David raised Moses' staff. AO struck Goliath down — the giant fell on his face. David ran to him, stood on the body, drew Goliath's own sword from its sheath, and decapitated him. The power was AO's. The staff was the instrument of divine authority. David killed Goliath by cutting off his head with the giant's own sword after AO had already dropped him.

Why does verse 50 say the sling killed Goliath?

Because verse 50 is a scribal insertion. It contradicts verse 51, which says the sword killed him — meaning Goliath "dies twice" in their corrupted version. It contradicts David's own words in verses 45 and 47 where he declares he carries no weapon. And it contradicts Goliath's testimony in verse 43 where he sees only a staff. The sling narrative was inserted to obscure the miracle.

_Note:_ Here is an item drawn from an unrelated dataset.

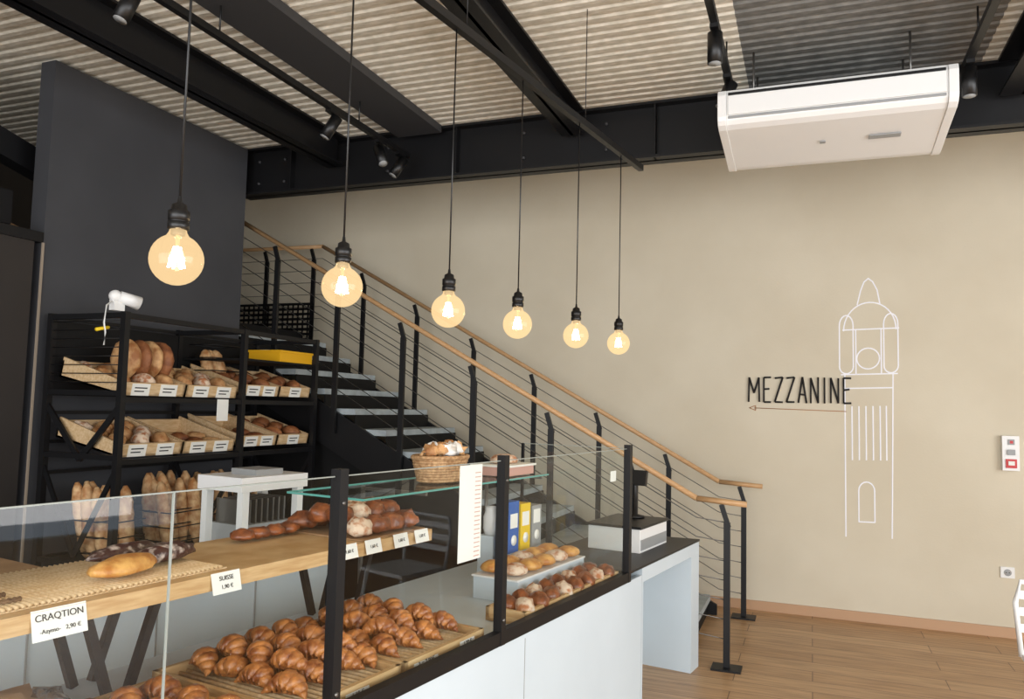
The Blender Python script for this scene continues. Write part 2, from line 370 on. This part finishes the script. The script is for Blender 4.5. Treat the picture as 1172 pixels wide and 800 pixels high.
# ---------------------------------------------------------------- display counter
S0=-3.6; DZ=.742
m=MB(CT)
m.box(S0,.205,0,.88,0,DZ-.022,'white'); m.box(S0,-.001,.02,.88,DZ-.022,DZ,'white'); m.box(S0,0.2,-.002,.02,DZ-.022,.74,'white')
for s in (-2.4,-1.05): m.box(s-.002,s+.002,-.001,.0,.0,.72,'greyp')
counter=m.done('bakery_display_counter')
m=MB(CT)
m.box(S0,0,-.012,.02,.742,.79,'steel')
for s in(0,-1.24,-2.11,-3.3): m.box(s-.016,s+.016,-.014,.02,.742,1.42,'steel')
for s in(-1.24,-2.11): m.sweep([(s,-.018,.83),(s,-.005,.83)],.006,'cable',8); m.sweep([(s,-.018,1.33),(s,-.005,1.33)],.005,'cable',8)
def pane(s0,s1,t,z0,z1,k): m.add([(s0,t,z0),(s1,t,z0),(s1,t,z1),(s0,t,z1)],[(0,1,2,3)],k)
for s0,s1 in((S0,-3.32),(-3.28,-2.625),(-2.62,-2.13),(-2.09,-1.26),(-1.22,-.02)):
    pane(s0,s1,.005,.79,1.399,'glass'); m.box(s0,s1,.002,.008,1.399,1.402,'glassedge')
m.box(-2.624,-2.621,.002,.008,.79,1.402,'glassedge')
m.box(-.22,-.15,.006,.0065,1.25,1.3,'paper')
guard=m.done('glass_sneeze_guard')
m=MB(CT); m.add([(-.004,.03,.79),(-.004,.6,.79),(-.004,.6,1.4),(-.004,.03,1.4)],[(0,1,2,3)],'glass'); m.box(-.007,-.001,.03,.6,1.4,1.403,'glassedge'); m.box(-.012,0,.6,.615,DZ,1.403,'steel'); m.done('glass_end_panel')
m=MB(CT); GZ=1.25
m.add([(-1.5,.44,GZ-.004),(-.03,.44,GZ-.004),(-.03,.82,GZ-.004),(-1.5,.82,GZ-.004)],[(0,1,2,3)],'glass'); m.box(-1.5,-.03,.435,.44,GZ-.008,GZ,'glassteal'); m.box(-1.505,-1.5,.44,.82,GZ-.008,GZ,'glassteal'); m.box(-1.5,-.03,.82,.825,GZ-.008,GZ,'glassteal')
for s in(-1.08,-.06):
    m.sweep([(s,.8,DZ),(s,.8,GZ-.008)],.01,'cable',8); m.bar((s,.8,GZ-.02),(s,.46,GZ-.02),.012,.014,'cable')
m.done('glass_shelf')
m=MB(CT); m.box(S0,-1.12,.40,.86,1.055,1.10,'shelfwood')
for s in(-3.2,-2.28,-1.3):
    for t in(.66,.83):
        m.bar((s-.13,t,1.055),(s-.03,t,DZ+.002),.024,.024,'steel'); m.bar((s+.13,t,1.055),(s+.03,t,DZ+.002),.024,.024,'steel'); m.bar((s-.16,t,1.045),(s+.16,t,1.045),.03,.02,'steel')
wshelf=m.done('wooden_display_shelf')
m=MB(CT)
# end of the desk runs parallel to the stair side
e=lambda t:1.2298-.157*t
def slab(s0,t0,t1,z0,z1,k,off=0,ext=0): m.prism([(s0,t0),(e(t0)+ext-off,t0),(e(t1)+ext-off,t1),(s0,t1)],z0,z1,k,axis='z')
slab(.21,0,.6,.70,.775,'white'); slab(.022,-.004,.6,.775,.787,'blacktop'); slab(1.07,0,.6,0,.70,'white'); m.box(.21,1.07,.42,.46,0,.70,'white'); m.box(.21,.23,0,.6,0,.7,'white')
desk=m.done('cash_desk')
m=MB(CT); m.box(.52,.98,.13,.45,.787,.92,'whitep'); m.box(.51,.99,.12,.46,.92,.935,'black'); m.box(.53,.97,.126,.13,.8,.86,'greyp'); m.done('cash_drawer',bevel=.004)
m=MB(CT); m.lathe([(0,0),(.06,0),(.06,.01),(.015,.02),(.012,.24)],(.88,.3,.937),'black'); T=Matrix.Translation((.88,.28,1.17))@Matrix.Rotation(.3,4,'Y'); m.box(-.03,.0,-.06,.06,-.04,.05,'black',T=T); m.done('payment_terminal')
def tray(s0,s1,t0,t1,z=DZ+.002,wk='shelfwood',h=.055):
    m=MB(CT); m.box(s0,s1,t0,t1,z,z+.012,wk)
    m.box(s0,s1,t0,t0+.015,z,z+h,wk); m.box(s0,s1,t1-.015,t1,z,z+h,wk); m.box(s0,s0+.015,t0,t1,z,z+h,wk); m.box(s1-.015,s1,t0,t1,z,z+h,wk)
    k=s0+.03
    while k<s1-.03: m.sweep([(k,t0+.02,z+.028),(k,t1-.02,z+.028)],.0075,'crate',6); k+=.026
    return m
def clabel(parent,s,t,z,w,h,lines):
    m=MB(CT); T=Matrix.Translation((s,t,z))@Matrix.Rotation(math.radians(-14),4,'X'); m.box(-w/2,w/2,-.001,.001,0,h,'paper',T=T)
    o=m.done('price_label',parent=parent)
    nrm=(RC@Matrix.Rotation(math.radians(-14),3,'X'))
    for tx,sz,dz in lines:
        p=CT@T@Vector((0,-.0025,dz*h)); text(tx,p,sz,nrm,'ink',parent)
def fillc(m,s0,n,dn,sc,z=.78,t0=.19):
    for i in range(n):
        for j in range(4): m.croissant((s0+i*dn+R.uniform(-.01,.01),t0+j*.115,z+R.uniform(0,.01)),R.uniform(-.45,.45)+1.57+(3.14 if R.random()<.4 else 0),sc=sc)
    for i in range(n-1):
        for j in range(3): m.croissant((s0+dn*.5+i*dn,t0+.06+j*.115,z+.042),R.uniform(-.6,.6)+1.57+(3.14 if R.random()<.4 else 0),sc=sc)
m=tray(-2.2,-1.75,.05,.62); fillc(m,-2.08,4,.105,1.0); t1=m.done('croissant_tray')
m=tray(-1.73,-1.27,.05,.62); fillc(m,-1.66,4,.105,1.0); t2=m.done('croissant_tray')
clabel(t2,-1.62,.043,.75,.13,.05,[('3 = 7,90€',.022,.5)]); clabel(t2,-1.38,.043,.755,.09,.045,[('1,20 €',.02,.5)]); clabel(t1,-1.95,.043,.75,.1,.045,[('1,10 €',.02,.5)])
m=tray(-3.3,-2.24,.08,.56)
for i in range(5):
    for j in range(3): m.croissant((-2.72+i*.105,.18+j*.13,.78),R.uniform(-.5,.5)+1.57,sc=1.05)
for i in range(4):
    for j in range(3): m.blob((-3.2+i*.105,.17+j*.13,.79),.05,.035,.03,'brioche',rot=R.uniform(-.5,.5),nz=.15)
m.done('pastry_tray')
m=MB(CT); m.blob((-2.62,.72,.79),.14,.075,.045,'kraft',nz=.25); m.blob((-2.46,.7,.78),.05,.06,.03,'foil',nz=.25); m.done('paper_bag_pile')
m=tray(-1.0,-.04,.03,.21)
for i in range(8):
    for j in range(2): m.blob((-.92+i*.117,.075+j*.085,.795),.06,.042,.042,('sugar' if (i+j)%3==0 else 'brioche'),rot=R.uniform(-.4,.4)+.6,nz=.12)
m.done('pastry_tray')
m=MB(CT); m.box(-.72,-.04,.22,.45,DZ+.001,.84,'white'); m.box(-.73,-.03,.218,.455,.84,.848,'whitep')
for i in range(5):
    for j in range(2): m.blob((-.65+i*.135,.275+j*.115,.872),.062,.058,.034,'golden' if (i+j)%3 else 'sugar',nz=.04)
m.done('doughnut_tray')
m=MB(CT)
for i,k in enumerate(['blue','yellow','greyp']):
    s=-.38+i*.12; z1=1.13-.02*i; m.box(s,s+.1,.47,.54,DZ+.001,.88,'white'); m.box(s,s+.1,.47,.54,.88,z1,k); m.box(s+.015,s+.085,.468,.47,1.0,1.07,'paper'); m.sweep([(s+.05,.466,.94),(s+.05,.469,.94)],.026,'paper',14)
m.done('tea_carton_row')
m=MB(CT)
for i,(s,t) in enumerate([(-.30,.62),(-.18,.63),(-.07,.64)]):
    m.lathe([(0,0),(.03,0),(.04,.03),(.04,.09),(.028,.12),(.03,.14)],(s,t,.95),'whitep'); m.box(s-.05,s+.05,t-.045,t+.045,DZ+.001,.95,'white')
m.done('milk_jug_set')
m=MB(CT); m.box(-.36,-.08,.5,.7,GZ+.001,GZ+.045,'pink'); m.box(-.37,-.07,.49,.71,GZ+.045,GZ+.055,'paper'); m.blob((-.22,.6,GZ+.07),.09,.07,.035,'sugar'); m.done('cake_on_box')
m=MB(CT); m.box(-3.55,-2.1,.44,.82,1.101,1.105,'crate')
for i in range(95): m.sweep([(-3.54+i*.0151,.44,1.108),(-3.54+i*.0151,.82,1.108)],.0055,'crate',5)
for t in(.47,.54,.62): 
    for q in (0,1): m.sweep([(-3.54+i*.013,t+.008*((i+q)%2),1.118+.004*((i+q)%2)) for i in range(68)],.0045,'rope',5)
m.done('slatted_wooden_mat')
m=MB(CT); m.blob((-2.38,.52,1.14),.105,.055,.034,'golden',rot=.15); 
m.blob((-2.2,.6,1.14),.12,.045,.034,'jam',rot=.1,nz=.15); m.blob((-2.26,.7,1.14),.12,.04,.03,'jam',rot=.1,nz=.15); m.done('filled_pastries')
m=MB(CT); m.box(-1.52,-1.14,.42,.82,1.101,1.106,'kraft')
for i in range(4):
    for j in range(4): m.blob((-1.47+i*.092,.48+j*.095,1.135+(.035 if 0<j<3 else 0)),.06,.05,.042,'sugar' if (i*3+j)%4==0 else 'brioche',rot=R.random()*3,nz=.2)
m.done('brioche_pile')
m=MB(CT)
for i in range(4): m.blob((-1.78+i*.07,.74,1.122),.045,.04,.026,'brioche',nz=.15)
m.done('small_bun_row')
clabel(wshelf,-2.62,.385,1.035,.13,.07,[('CRAQTION',.022,.72),('-Azymo-   2,90 €',.014,.28)])
clabel(wshelf,-2.14,.385,1.045,.1,.06,[('SUISSE',.018,.7),('1,90 €',.016,.3)])
for s in(-1.62,-1.49,-1.33,-1.2): clabel(wshelf,s,.385,1.06,.085,.05,[('1,60 €',.016,.5)])
m=MB(CT); m.box(-1.51,-1.37,.012,.014,1.07,1.395,'paper')  # white sheet with pink lines stands in for a window reflection on the glass
for i in range(20): m.box(-1.415,-1.38,.0105,.012,1.08+i*.015,1.083+i*.015,'pink')
m.done('window_reflection_sheet',parent=guard)
m=MB(CT); c=(-.76,.62)
def ringp(r,z,n=20): return [(c[0]+1.5*r*math.cos(2*math.pi*i/n),c[1]+r*math.sin(2*math.pi*i/n),z) for i in range(n+1)]
for i in range(9): m.sweep(ringp(.085+.0025*i,GZ+.009+i*.012),.0075,'wicker',6)
for i in range(20):
    w=2*math.pi*i/20; m.sweep([(c[0]+.12*math.cos(w),c[1]+.08*math.sin(w),GZ+.003),(c[0]+.158*math.cos(w),c[1]+.106*math.sin(w),GZ+.115)],.004,'wicker',5)
m.sweep(ringp(.107,GZ+.112),.01,'wicker',6)
m.sweep([(c[0]+.155*math.cos(x),c[1],GZ+.11+.06*math.sin(x)) for x in [math.pi*i/12 for i in range(13)]],.007,'wicker',6)
for i in range(13): m.blob((c[0]+R.uniform(-.11,.11),c[1]+R.uniform(-.06,.06),GZ+.14),.045,.03,.035,'whitep' if i%3 else 'bread',rot=R.random()*3,nz=.4)
m.done('wicker_basket')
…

What does the Midrash say about David and Goliath?

Rabbinic sources have long noted inconsistencies in the slingshot narrative and suggested the staff played a central role. But you do not need the Midrash to see it — the text itself makes it clear through David's own declaration, Goliath's own words, and the impossibility of a man dying twice.

Is David's staff the same as Moses' staff?

Yes. The Hebrew word is matteh (H4294) — the same word used for the staff Moses carried throughout the Exodus. The staff that parted the Red Sea, struck the rock, and turned into a serpent before Pharaoh is the same instrument of AO's authority that David carried against Goliath.

Why would they change the story to a slingshot?

Because the staff narrative gives all glory to AO. A shepherd's staff is not a weapon — it only works through divine power. The slingshot gives glory to human skill and makes the story about clever ingenuity rather than the hand of the Most High. The same scribes who turned the staff into a rod to mock David's resurrection also turned the staff into a sling to rob AO of His victory.

Was David from Ephraim or Judah?

1 Samuel 17:12 calls David "the son of that Ephrathite" — from Ephraim, not Judah. The tribal affiliation has been obscured for the same reason the weapon was changed: to support a false theological framework that needs the messiah to come from Judah rather than from the tribe of the firstborn son.